Dua tahun menjadi jurnalis, nasib membawaku ke dunia advertising, lebih tepatnya digital advertising. Sebuah dunia yang tidak pernah terbayangkan akan kusentuh, sebelumnya. Di sini, lagi-lagi cita-cita masa remaja, menjadi copywriter, terwujudkan. Walaupun sesungguhnya menjadi copywriter hanya sambilan saja.

Tak dinyana, pekerjaan di dunia advertising adalah pekerjaan yang membawaku terbang lebih tinggi. Bertemu dan bekerja dengan orang-orang hebat yang tak pelit berbagi ilmu.
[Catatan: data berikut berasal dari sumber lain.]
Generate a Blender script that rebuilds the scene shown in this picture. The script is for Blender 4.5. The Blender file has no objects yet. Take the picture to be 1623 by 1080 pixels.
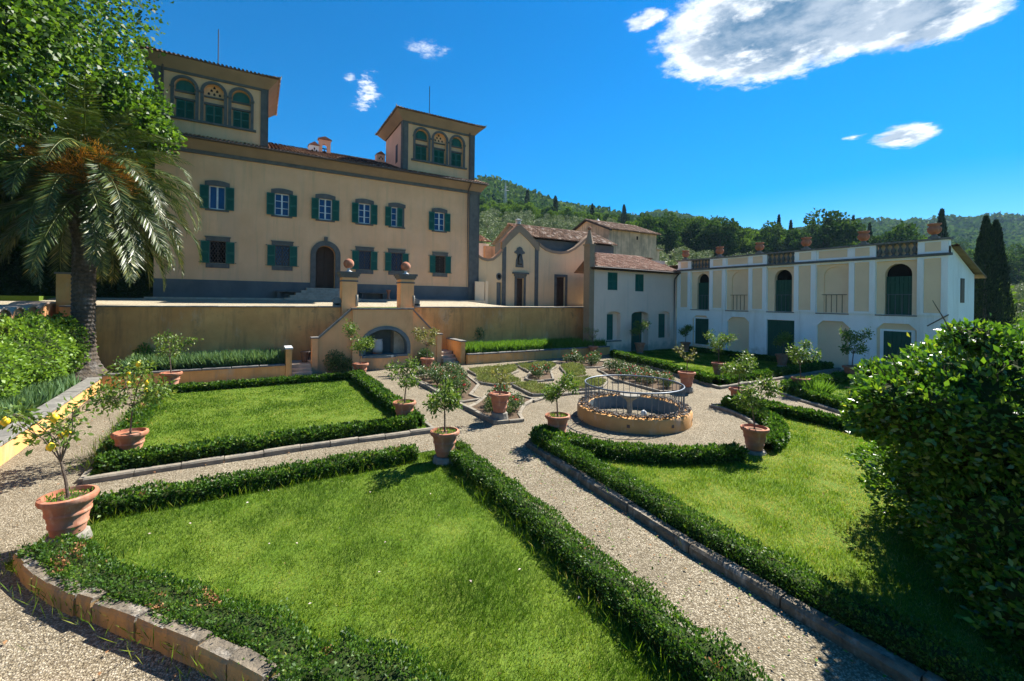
import bpy, math, random
import numpy as np
from mathutils import Vector, Matrix
S = bpy.context.scene
COL = S.collection
RAD = math.radians
PI = math.pi
random.seed(7)
RNG = np.random.default_rng(11)

# ------------------------------------------------------------------ camera
cam_data = bpy.data.cameras.new('camera')
cam = bpy.data.objects.new('camera', cam_data)
COL.objects.link(cam)
cam_data.sensor_width = 36.0
cam_data.sensor_fit = 'HORIZONTAL'
cam_data.lens = 36.0 * 692.0 / 1623.0
cam_data.shift_y = -64.0 / 1623.0
cam_data.clip_end = 6000.0
cam_data.clip_start = 0.05
AZ = RAD(30.442)
fw = Vector((math.sin(AZ), math.cos(AZ), 0.0))
rt = Vector((math.cos(AZ), -math.sin(AZ), 0.0))
up = Vector((0, 0, 1))
ROLL = RAD(0.7)
xr = rt * math.cos(ROLL) + up * math.sin(ROLL)
xu = up * math.cos(ROLL) - rt * math.sin(ROLL)
m = Matrix((xr, xu, -fw)).transposed().to_4x4()
m.translation = Vector((0, 0, 3.8))
cam.matrix_world = m
S.camera = cam

# ------------------------------------------------------------------ sun and sky
SUN_EL = RAD(47.0)
SUN_PHI = RAD(15.0)            # direction of the sun, from +X towards +Y
sd = Vector((math.cos(SUN_EL) * math.cos(SUN_PHI), math.cos(SUN_EL) * math.sin(SUN_PHI), math.sin(SUN_EL)))
sun_data = bpy.data.lights.new('sun', 'SUN')
sun_data.energy = 5.0
sun_data.angle = RAD(0.5)
sun_data.color = (1.0, 0.95, 0.86)
sun = bpy.data.objects.new('sun', sun_data)
COL.objects.link(sun)
sun.rotation_euler = (-sd).to_track_quat('-Z', 'Y').to_euler()

world = bpy.data.worlds.new('World')
S.world = world
world.use_nodes = True
wn, wl = world.node_tree.nodes, world.node_tree.links
wn.clear()
def W(t, **k):
    n = wn.new(t)
    for a, b in k.items(): setattr(n, a, b)
    return n
sky = W('ShaderNodeTexSky', sky_type='NISHITA', sun_disc=False)
sky.sun_elevation = SUN_EL
sky.sun_rotation = PI / 2 - SUN_PHI
sky.altitude = 200
sky.air_density = 1.0
sky.dust_density = 0.25
sky.ozone_density = 2.5
SKYK = 0.105
hsv = W('ShaderNodeHueSaturation')
hsv.inputs['Saturation'].default_value = 1.78
hsv.inputs['Value'].default_value = .56
wl.new(sky.outputs[0], hsv.inputs['Color'])
tc = W('ShaderNodeTexCoord')
sep = W('ShaderNodeSeparateXYZ'); wl.new(tc.outputs['Generated'], sep.inputs[0])
def wmath(op, a, b=None, c=None, clamp=False):
    n = W('ShaderNodeMath', operation=op); n.use_clamp = clamp
    for i, v in enumerate((a, b, c)):
        if v is None: continue
        if isinstance(v, (int, float)): n.inputs[i].default_value = v
        else: wl.new(v, n.inputs[i])
    return n.outputs[0]
zc = wmath('MAXIMUM', sep.outputs[2], 0.03)
px_ = wmath('DIVIDE', sep.outputs[0], zc)
py_ = wmath('DIVIDE', sep.outputs[1], zc)
cmb = W('ShaderNodeCombineXYZ'); wl.new(px_, cmb.inputs[0]); wl.new(py_, cmb.inputs[1])
def wnoise(scale, detail, rough, off=(0, 0, 0)):
    mp = W('ShaderNodeMapping'); mp.inputs['Location'].default_value = off
    wl.new(cmb.outputs[0], mp.inputs['Vector'])
    n = W('ShaderNodeTexNoise'); n.inputs['Scale'].default_value = scale
    n.inputs['Detail'].default_value = detail; n.inputs['Roughness'].default_value = rough
    wl.new(mp.outputs[0], n.inputs['Vector'])
    return n.outputs[0]
nz = wnoise(3.6, 10, 0.66)
nf = wnoise(13.0, 10, 0.7, (3, 1, 0))
ng = wnoise(5.0, 6, 0.6, (7, 2, 0))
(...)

Di sini, aku belajar lebih banyak soal cita-cita, mimpi, dan apa yang ingin aku capai dalam hidup. Aku tak terlalu peduli dengan karier, posisi, atau jabatan. Aku lebih peduli dengan mengembangkan dan mendewasakan diri, secara personal dan profesional.

Level pembelajaran pun semakin tinggi, saat aku didapuk untuk memimpin sebuah tim. Sungguh tak pernah terbayangkan, Anissa memimpin orang, apa jadinya? Singkat cerita, ternyata memimpin sebuah tim memberikan kenikmatan tersendiri. Menyaksikan orang berkembang dari tidak bisa menjadi bisa, dari tidak berani menjadi berani, dari pemalu jadi percaya diri.

Menjadi pimpinan sebuah tim, seperti menjadi ibu. Punya tanggung jawab membesarkan sekaligus melindungi anak-anaknya, membuat yang melelahkan terasa menyenangkan. Menuntut untuk memberi tanpa henti.

Suatu kali dalam sebuah sesi, di kantor, sekali lagi aku diperdengarkan dengan pertanyaan soal cita-cita, mimpi. Aku teringat pertanyaan papa, "Nissa, nanti kalau sudah besar, mau jadi apa?". Kali ini sudah tidak perlu putar otak lagi, aku akan menjawab, "Nissa mau tumbuh terus jadi besar dan kuat, sambil memberikan apapun yang Nissa mampu berikan ke orang lain. Dan saat Nissa sudah besar dan kuat, Nissa harus bisa jadi tempat berteduh. Persis seperti pohon, makin tua, makin kokoh dan rindang. Selalu memberikan kesejukan dan setiap bagiannya memberi manfaat."

Maka berhentilah pengembaraan mencari cita-cita. Walaupun menjadi pohon terdengar absurd, tapi ini konsep yang cukup sederhana buatku. Sebuah cita-cita yang tak akan ada ujungnya, selama aku hidup, karena sesungguhnya tujuan hidup adalah terus melakukan sesuatu, bukan berhenti saat satu cita-cita terpenuhi.